Please read through this document before submitting any issues or pull requests to ensure we have all the necessary information to effectively respond to your bug report or contribution.
Reporting Bugs/Feature Requests
We welcome you to use the GitHub issue tracker to report bugs or suggest features.
When filing an issue, please check existing open, or recently closed, issues to make sure somebody else hasn’t already reported the issue. Please try to include as much information as you can. Details like these are incredibly useful:
- A reproducible test case or series of steps
- The version of our code being used
- Any modifications you’ve made relevant to the bug
- Anything unusual about your environment or deployment
Contributing via Pull Requests
Contributions via pull requests are much appreciated.

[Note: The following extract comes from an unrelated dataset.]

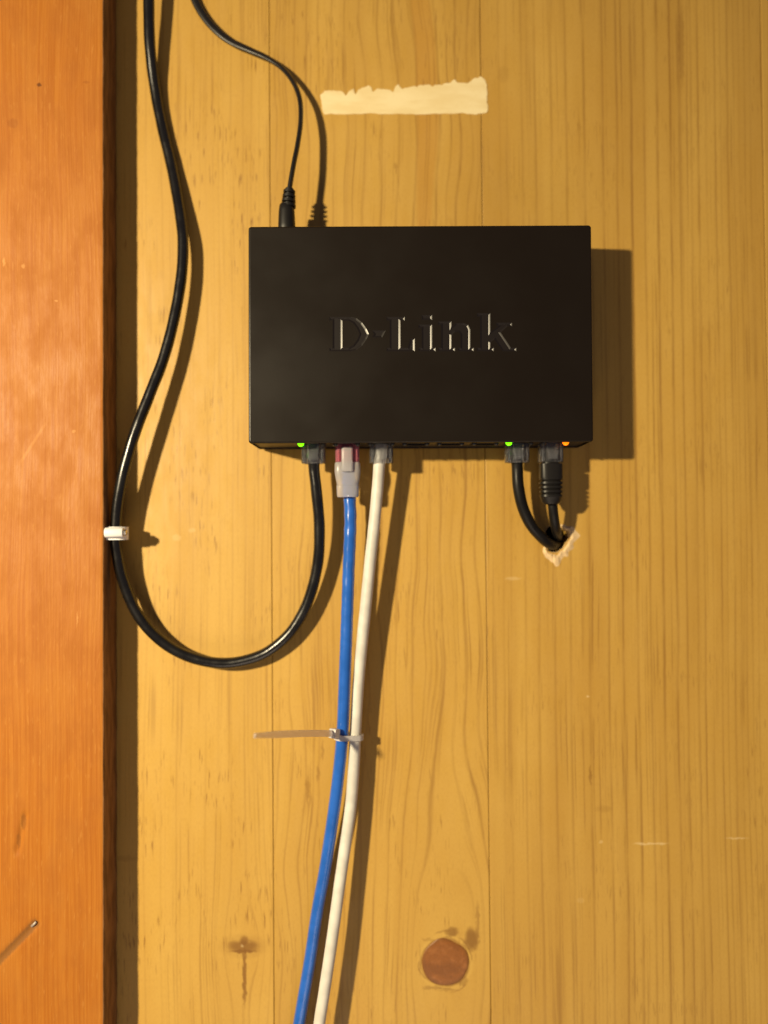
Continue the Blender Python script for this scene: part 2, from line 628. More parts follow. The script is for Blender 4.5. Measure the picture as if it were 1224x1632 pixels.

Before sending us a pull request, please ensure that:
- You are working against the latest source on the master branch.
- You check existing open, and recently merged, pull requests to make sure someone else hasn’t addressed the problem already.
- You open an issue to discuss any significant work - we would hate for your time to be wasted.
To send us a pull request, please:
- Fork the repository.
- Modify the source; please focus on the specific change you are contributing. If you also reformat all the code, it will be hard for us to focus on your change.
- Ensure local tests pass.
- Commit to your fork using clear commit messages.
- Send us a pull request, answering any default questions in the pull request interface.
- Pay attention to any automated CI failures reported in the pull request, and stay involved in the conversation.
GitHub provides additional document on forking a repository and creating a pull request.
Finding contributions to work on
Looking at the existing issues is a great way to find something to contribute on. As our projects, by default, use the default GitHub issue labels (enhancement/bug/duplicate/help wanted/invalid/question/wontfix), looking at any ‘help wanted’ issues is a great place to start.
Code of Conduct
This project has adopted the Amazon Open Source Code of Conduct. For more information see the Code of Conduct FAQ or contact opensource-codeofconduct@amazon.com with any additional questions or comments.
Security issue notifications
If you discover a potential security issue in this project we ask that you notify AWS/Amazon Security via our vulnerability reporting page. Please do not create a public github issue.
Licensing
See the LICENSE file for our project’s licensing. We will ask you to confirm the licensing of your contribution.
We may ask you to sign a Contributor License Agreement (CLA) for larger changes.